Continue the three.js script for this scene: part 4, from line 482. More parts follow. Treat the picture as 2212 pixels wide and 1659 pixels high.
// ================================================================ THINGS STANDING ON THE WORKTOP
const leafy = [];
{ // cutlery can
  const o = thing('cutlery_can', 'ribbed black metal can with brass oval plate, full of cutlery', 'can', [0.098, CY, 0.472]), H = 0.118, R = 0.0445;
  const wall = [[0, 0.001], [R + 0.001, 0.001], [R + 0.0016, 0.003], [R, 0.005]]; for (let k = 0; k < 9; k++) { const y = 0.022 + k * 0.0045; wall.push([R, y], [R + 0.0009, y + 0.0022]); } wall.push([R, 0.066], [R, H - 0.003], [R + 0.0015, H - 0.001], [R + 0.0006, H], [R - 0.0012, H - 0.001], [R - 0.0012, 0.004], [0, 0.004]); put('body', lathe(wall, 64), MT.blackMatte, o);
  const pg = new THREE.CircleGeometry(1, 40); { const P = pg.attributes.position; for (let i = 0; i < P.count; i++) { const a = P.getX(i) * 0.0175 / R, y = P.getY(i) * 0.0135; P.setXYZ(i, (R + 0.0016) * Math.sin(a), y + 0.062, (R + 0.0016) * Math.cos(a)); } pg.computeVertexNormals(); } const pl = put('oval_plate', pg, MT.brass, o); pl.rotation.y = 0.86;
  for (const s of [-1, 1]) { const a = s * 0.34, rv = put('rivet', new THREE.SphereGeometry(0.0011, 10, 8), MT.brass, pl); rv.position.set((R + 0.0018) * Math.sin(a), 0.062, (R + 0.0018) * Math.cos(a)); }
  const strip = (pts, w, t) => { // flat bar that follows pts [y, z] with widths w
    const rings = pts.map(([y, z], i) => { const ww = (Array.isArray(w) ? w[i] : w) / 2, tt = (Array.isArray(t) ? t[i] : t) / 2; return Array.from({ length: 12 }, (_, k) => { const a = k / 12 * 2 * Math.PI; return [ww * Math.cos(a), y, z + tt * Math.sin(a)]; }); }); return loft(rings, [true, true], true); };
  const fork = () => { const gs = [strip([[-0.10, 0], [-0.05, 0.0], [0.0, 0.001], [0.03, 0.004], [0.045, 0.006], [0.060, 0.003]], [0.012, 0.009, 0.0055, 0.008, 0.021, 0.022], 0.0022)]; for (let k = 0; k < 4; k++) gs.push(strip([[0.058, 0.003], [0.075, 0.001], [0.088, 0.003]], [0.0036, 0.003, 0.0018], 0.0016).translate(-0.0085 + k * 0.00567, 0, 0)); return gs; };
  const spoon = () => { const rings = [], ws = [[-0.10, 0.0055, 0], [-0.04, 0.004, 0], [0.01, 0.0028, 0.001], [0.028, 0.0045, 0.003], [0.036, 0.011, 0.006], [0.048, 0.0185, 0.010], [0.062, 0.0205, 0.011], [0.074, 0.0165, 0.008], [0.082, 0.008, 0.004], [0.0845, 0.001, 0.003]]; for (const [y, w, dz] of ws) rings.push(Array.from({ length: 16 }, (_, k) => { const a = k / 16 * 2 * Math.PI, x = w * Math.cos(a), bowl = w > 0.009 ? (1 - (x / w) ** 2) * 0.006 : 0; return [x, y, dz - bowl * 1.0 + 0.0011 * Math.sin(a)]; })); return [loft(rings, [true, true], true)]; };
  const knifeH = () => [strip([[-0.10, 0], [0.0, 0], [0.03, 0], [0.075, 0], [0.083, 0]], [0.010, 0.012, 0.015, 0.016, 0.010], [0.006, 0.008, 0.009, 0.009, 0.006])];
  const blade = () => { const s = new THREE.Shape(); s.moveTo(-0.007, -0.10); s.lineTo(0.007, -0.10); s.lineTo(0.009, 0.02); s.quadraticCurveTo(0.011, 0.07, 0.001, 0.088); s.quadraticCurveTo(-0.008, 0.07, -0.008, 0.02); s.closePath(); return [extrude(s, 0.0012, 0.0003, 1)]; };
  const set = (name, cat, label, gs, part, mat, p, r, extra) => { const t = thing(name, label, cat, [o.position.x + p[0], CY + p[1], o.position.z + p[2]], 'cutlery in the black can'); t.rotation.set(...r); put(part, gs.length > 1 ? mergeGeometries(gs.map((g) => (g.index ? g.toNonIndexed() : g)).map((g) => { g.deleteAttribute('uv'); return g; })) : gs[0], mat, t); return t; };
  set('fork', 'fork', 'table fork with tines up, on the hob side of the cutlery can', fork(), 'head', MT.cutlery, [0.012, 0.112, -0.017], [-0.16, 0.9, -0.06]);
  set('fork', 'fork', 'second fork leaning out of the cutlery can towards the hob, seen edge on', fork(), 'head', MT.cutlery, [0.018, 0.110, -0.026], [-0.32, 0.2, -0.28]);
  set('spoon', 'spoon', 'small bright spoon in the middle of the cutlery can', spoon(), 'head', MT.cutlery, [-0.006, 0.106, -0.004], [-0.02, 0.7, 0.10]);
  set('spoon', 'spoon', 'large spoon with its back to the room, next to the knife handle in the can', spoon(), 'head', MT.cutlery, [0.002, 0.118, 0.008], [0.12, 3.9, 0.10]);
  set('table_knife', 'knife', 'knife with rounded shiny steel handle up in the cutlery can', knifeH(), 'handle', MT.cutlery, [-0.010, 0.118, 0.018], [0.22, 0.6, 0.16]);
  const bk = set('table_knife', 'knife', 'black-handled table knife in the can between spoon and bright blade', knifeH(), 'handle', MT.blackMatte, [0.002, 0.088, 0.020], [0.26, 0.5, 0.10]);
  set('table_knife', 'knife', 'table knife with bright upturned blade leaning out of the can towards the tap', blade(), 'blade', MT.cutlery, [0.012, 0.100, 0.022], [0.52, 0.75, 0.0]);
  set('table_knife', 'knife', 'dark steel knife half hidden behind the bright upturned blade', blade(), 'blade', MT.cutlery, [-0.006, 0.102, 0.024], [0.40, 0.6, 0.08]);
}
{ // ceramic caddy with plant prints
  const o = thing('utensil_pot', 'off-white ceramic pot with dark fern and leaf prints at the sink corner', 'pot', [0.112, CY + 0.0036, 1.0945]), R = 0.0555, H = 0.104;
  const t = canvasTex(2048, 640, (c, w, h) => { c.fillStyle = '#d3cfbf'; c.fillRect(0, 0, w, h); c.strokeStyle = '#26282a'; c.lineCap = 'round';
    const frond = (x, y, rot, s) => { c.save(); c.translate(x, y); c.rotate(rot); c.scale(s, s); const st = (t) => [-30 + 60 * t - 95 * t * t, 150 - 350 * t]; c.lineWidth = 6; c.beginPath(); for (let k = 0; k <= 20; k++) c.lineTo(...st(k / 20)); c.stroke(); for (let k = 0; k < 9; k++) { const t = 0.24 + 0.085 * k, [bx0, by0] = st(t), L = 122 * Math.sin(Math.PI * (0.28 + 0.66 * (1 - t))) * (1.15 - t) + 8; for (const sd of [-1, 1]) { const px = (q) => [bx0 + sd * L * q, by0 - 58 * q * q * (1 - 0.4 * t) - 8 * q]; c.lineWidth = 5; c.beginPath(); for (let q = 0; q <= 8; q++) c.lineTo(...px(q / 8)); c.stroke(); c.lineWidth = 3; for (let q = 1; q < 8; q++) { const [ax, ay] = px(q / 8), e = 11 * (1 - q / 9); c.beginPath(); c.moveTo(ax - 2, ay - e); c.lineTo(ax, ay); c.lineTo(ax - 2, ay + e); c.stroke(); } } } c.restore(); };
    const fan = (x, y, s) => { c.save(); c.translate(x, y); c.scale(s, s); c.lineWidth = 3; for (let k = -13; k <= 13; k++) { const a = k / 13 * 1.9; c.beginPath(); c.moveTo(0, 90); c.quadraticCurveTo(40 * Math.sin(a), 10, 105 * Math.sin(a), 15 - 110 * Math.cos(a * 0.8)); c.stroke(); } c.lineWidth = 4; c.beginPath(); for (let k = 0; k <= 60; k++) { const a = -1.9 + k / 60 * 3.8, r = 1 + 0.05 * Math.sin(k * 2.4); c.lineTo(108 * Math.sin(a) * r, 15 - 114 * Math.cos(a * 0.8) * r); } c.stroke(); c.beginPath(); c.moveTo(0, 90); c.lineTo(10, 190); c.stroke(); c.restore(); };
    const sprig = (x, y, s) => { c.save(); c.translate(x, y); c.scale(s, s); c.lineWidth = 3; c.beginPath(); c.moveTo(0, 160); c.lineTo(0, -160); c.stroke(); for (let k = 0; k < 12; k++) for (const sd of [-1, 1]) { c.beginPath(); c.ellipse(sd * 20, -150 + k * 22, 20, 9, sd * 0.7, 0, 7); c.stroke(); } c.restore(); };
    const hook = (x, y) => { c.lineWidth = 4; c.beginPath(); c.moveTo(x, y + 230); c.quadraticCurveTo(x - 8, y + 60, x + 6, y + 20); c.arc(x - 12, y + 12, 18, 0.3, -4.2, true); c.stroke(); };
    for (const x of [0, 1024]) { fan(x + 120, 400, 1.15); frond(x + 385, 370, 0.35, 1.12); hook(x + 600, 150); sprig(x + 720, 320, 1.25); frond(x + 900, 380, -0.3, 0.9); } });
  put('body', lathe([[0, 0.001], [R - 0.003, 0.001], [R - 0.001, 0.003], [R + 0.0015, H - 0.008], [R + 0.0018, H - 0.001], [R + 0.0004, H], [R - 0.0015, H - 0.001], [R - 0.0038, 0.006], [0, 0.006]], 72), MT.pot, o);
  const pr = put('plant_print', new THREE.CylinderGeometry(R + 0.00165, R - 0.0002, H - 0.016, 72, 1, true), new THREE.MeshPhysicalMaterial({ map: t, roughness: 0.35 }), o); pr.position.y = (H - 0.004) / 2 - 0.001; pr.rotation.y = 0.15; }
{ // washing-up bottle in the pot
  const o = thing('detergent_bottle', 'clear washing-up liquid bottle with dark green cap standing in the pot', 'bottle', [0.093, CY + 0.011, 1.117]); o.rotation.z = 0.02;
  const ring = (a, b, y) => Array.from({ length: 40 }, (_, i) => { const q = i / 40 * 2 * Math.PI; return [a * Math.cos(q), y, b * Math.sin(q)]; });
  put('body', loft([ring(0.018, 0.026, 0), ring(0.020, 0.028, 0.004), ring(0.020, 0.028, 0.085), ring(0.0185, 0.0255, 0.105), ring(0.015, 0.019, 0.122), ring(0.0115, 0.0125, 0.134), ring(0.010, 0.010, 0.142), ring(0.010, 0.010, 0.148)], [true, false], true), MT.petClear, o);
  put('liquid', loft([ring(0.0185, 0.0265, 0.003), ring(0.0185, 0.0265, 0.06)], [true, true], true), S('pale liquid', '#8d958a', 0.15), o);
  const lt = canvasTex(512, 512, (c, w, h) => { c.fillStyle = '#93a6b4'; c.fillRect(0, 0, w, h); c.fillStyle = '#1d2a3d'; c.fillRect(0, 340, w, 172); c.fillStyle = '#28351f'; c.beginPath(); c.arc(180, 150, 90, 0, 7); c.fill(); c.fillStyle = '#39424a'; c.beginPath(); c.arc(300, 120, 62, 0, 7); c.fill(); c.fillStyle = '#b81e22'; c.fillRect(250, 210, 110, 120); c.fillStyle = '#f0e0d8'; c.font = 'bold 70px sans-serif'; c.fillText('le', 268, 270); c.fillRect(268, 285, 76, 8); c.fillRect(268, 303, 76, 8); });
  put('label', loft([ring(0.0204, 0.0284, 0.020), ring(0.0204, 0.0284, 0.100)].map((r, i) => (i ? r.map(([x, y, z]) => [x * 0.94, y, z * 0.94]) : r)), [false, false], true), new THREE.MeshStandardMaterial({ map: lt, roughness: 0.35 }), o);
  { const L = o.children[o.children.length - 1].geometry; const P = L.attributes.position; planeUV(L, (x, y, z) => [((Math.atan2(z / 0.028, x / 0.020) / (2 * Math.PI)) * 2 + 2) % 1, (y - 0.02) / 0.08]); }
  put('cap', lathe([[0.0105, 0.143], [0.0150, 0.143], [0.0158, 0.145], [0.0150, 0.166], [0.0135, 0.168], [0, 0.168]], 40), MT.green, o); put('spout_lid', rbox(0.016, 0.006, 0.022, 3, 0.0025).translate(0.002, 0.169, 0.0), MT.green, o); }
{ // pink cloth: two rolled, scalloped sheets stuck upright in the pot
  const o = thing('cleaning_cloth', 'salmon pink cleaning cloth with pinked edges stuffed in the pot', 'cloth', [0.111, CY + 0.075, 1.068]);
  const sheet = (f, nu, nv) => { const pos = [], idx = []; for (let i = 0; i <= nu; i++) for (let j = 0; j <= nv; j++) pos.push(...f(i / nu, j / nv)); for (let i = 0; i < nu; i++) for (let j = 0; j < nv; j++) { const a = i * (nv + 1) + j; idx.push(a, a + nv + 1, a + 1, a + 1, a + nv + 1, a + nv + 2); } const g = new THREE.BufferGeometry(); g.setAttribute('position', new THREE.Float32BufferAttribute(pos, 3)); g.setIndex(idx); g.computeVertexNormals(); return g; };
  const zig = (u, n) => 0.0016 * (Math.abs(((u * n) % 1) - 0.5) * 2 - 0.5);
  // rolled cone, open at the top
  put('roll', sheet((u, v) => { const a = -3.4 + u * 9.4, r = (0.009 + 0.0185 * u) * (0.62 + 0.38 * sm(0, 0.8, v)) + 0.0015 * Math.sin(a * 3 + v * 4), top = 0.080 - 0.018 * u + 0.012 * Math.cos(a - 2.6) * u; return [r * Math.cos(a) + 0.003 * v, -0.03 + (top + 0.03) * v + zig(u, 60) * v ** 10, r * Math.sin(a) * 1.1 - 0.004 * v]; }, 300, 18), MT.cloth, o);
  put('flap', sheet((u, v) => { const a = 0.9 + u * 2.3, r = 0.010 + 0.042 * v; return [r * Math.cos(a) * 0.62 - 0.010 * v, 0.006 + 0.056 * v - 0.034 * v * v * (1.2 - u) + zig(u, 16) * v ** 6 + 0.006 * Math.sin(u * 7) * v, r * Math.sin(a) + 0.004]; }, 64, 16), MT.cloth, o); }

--

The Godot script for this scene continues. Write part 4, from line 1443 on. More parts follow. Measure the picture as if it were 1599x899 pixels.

[Do this] Across the material above, how many lines include the string "pixels"? Only the number is wanted.

[Solution to this exercise] 2